Werth: And de Havilland definitely uses some of her goody-two-shoes routine from Gone With the Wind to chilling effect.
   
Wise: She really has some terrifying moments, especially when she’s dealing with Charlotte’s loyal maid, played with high Southern Gothic abandon by Agnes Moorehead who received her fourth Best Supporting Actress nomination for her efforts.  But she’s just part of a fantastic cast that includes Joseph Cotten, Victor Buono, George Kennedy, Bruce Dern, and an almost unrecognizable Mary Astor in her final film role as the bitter widow of Charlotte’s dead lover.   


Werth: Moonlight and magnolias mixed with an ax.

Wise: Living up to the myth of Scarlett O’Hara would make anyone anxious. 
 
Werth: Maybe that’s true, but there’s really nothing like the stress of being a woman of leisure in Edwardian England, and that’s why George Cukor’s 1944 thriller Gaslight really stresses me out.

Wise: Really?  I thought it would be the lack of electric lighting.  

Werth: Ingrid Bergman plays Paula Alquist, the blushing bride of handsome and romantic pianist Gregory Anton (Charles Boyer.) They have returned from their honeymoon to live in her childhood home, nestled in a picturesque London square complete with crowing flower peddlers.

Wise: I feel the stress washing over me in waves.

Werth: Did I mention that as a child, Paula found her famous opera star aunt strangled to death in that same house, the murder never solved?

Wise: That could make being carried over the threshold a little creepy.

Werth: Soon poor Paula begins to forget and lose things, hear footsteps at night, and imagine that the gas lamps in her bedroom are dimming all because she is, as her husband so gently puts it,  “high-strung.”

Wise: I’ve heard about cures for high-strung Edwardian women...
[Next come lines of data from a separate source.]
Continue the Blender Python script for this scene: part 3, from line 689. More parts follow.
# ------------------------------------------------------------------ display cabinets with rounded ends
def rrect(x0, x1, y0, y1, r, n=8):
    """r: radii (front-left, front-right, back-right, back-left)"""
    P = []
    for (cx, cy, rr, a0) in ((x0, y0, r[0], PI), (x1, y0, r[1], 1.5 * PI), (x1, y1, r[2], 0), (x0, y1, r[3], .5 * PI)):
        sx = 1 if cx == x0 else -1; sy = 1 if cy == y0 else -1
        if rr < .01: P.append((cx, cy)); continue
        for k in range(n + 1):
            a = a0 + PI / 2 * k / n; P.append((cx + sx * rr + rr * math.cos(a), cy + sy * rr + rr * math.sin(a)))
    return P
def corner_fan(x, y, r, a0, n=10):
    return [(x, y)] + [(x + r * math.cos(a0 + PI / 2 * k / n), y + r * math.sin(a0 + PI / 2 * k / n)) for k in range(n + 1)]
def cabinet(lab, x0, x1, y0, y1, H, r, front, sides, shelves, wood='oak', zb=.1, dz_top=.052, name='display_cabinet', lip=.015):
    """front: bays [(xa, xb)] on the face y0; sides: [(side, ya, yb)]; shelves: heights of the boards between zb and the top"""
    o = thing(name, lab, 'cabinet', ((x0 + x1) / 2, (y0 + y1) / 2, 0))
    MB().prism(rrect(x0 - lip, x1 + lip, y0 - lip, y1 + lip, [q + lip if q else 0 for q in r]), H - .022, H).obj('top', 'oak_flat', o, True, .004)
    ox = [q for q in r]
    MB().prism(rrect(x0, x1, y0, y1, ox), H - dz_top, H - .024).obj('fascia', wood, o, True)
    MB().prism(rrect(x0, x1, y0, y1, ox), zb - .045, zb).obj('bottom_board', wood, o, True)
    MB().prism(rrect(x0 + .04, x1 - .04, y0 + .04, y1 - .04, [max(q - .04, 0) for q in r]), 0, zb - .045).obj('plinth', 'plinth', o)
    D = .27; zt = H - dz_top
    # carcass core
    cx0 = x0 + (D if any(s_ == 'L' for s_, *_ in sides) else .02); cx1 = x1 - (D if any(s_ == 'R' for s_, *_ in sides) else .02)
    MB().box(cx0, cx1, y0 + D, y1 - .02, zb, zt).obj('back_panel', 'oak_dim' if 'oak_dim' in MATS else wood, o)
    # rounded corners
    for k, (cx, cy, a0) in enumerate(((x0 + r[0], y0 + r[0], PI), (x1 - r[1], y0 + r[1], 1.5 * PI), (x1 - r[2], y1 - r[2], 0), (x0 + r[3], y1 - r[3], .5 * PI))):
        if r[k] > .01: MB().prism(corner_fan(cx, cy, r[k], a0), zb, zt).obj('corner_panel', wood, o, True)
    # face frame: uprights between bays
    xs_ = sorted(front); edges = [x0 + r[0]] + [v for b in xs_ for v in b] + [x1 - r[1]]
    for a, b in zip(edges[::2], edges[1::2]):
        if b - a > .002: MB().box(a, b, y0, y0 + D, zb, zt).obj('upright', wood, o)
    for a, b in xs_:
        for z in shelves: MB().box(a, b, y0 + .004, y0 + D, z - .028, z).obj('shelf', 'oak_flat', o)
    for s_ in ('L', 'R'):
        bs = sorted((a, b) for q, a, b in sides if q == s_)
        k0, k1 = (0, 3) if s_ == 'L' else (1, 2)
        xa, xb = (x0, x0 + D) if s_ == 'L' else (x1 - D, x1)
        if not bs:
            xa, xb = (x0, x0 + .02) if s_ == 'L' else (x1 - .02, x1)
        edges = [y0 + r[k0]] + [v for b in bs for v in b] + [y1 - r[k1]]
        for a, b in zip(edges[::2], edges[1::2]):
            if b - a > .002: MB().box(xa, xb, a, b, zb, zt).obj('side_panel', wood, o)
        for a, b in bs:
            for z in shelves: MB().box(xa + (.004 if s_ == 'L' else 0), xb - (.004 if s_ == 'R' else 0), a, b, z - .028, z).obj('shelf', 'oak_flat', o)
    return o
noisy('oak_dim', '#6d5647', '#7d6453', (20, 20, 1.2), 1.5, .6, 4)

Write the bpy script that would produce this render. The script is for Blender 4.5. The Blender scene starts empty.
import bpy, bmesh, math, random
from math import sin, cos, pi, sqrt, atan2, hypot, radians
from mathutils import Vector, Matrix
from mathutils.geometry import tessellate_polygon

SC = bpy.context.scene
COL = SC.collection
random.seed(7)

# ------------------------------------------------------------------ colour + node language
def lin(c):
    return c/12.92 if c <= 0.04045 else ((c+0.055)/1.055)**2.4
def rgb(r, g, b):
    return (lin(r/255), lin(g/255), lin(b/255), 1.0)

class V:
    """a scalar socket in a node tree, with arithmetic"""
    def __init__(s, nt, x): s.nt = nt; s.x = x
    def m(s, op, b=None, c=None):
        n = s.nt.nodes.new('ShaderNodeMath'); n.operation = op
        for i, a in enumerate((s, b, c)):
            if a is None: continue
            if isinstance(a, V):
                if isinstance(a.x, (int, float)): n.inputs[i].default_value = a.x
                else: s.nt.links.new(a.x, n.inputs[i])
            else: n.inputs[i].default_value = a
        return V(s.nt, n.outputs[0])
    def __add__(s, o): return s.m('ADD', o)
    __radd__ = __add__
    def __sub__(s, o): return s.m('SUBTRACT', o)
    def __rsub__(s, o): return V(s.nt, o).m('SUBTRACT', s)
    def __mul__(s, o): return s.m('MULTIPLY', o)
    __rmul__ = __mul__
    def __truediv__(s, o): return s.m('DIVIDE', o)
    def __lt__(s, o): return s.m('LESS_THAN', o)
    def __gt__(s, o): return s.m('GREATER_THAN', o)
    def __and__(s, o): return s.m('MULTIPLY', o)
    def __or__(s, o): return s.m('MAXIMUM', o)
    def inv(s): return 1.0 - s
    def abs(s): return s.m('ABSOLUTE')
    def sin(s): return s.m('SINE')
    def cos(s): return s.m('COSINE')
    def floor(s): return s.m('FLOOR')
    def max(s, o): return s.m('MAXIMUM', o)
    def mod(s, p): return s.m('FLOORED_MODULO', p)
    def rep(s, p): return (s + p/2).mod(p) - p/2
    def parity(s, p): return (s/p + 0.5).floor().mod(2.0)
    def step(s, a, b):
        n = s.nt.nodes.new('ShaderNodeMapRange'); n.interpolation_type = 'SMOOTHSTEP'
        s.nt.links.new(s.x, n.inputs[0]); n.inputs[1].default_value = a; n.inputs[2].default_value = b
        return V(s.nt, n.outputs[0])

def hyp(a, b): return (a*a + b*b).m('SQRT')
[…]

Werth: The fun in this film comes from Cukor’s choice to let the audience in on what’s going on. Almost immediately he gives visual cues that the person behind Paula’s impending madness is none other than her loving husband. Playing against the French lover roles that made him famous, Boyer soon reveals that he is, what the French call, a douchebag. His refined sadism and controlling, condescending behavior falls only slightly short of the husband in The Burning Bed.

Wise: That sounds like an abandoned Calvin Klein fragrance. 

Werth: What really makes this thriller work is that even though we know who the villain is, Bergman’s Paula does not—and it is her superb performance as a woman struggling with self-doubt and the terror of encroaching madness that makes us climb the walls right along with her. In another actress’ hands we might say, “Hey, stupid. Look at the keylight shining on your husband’s evil, beady eyes,” but Bergman’s fragility and beauty makes audiences want to protect her—or at least to cheer her on when she decides to protect herself.  That year Bergman would beat no less than Claudette Colbert, Greer Garson, Barbara Stanwyck and Bette Davis to win her first of three Oscars. It was a warm-up for her part as another endangered female in master stress-maker Alfred Hitchcock’s classic Notorious which premiered a few months later.

Wise: Talk about out of the fire and into the Nazi espionage ring.

 Werth: In Gaslight, Bergman is joined by steadily working (but not-at-all British) Joseph Cotten, dithering nosy neighbor Dame May Witty, and in a star-making turn, the very young Angela Lansbury as snide, tartlet maid, Nancy. Cukor is not generally remembered for his thrillers, but it was clearly a genre that he understood. He very skillfully melded his “women’s picture” style with the mystery genre, sculpting nerve-wracking close-ups of Bergman as she strained to maintain her sanity under those maddening, flickering gaslamps.

Wise: Whew!  I’m not sure if delving into these stress-filled movies made me feel better or worse.  Maybe we should put on some Enya and journal about our experiences.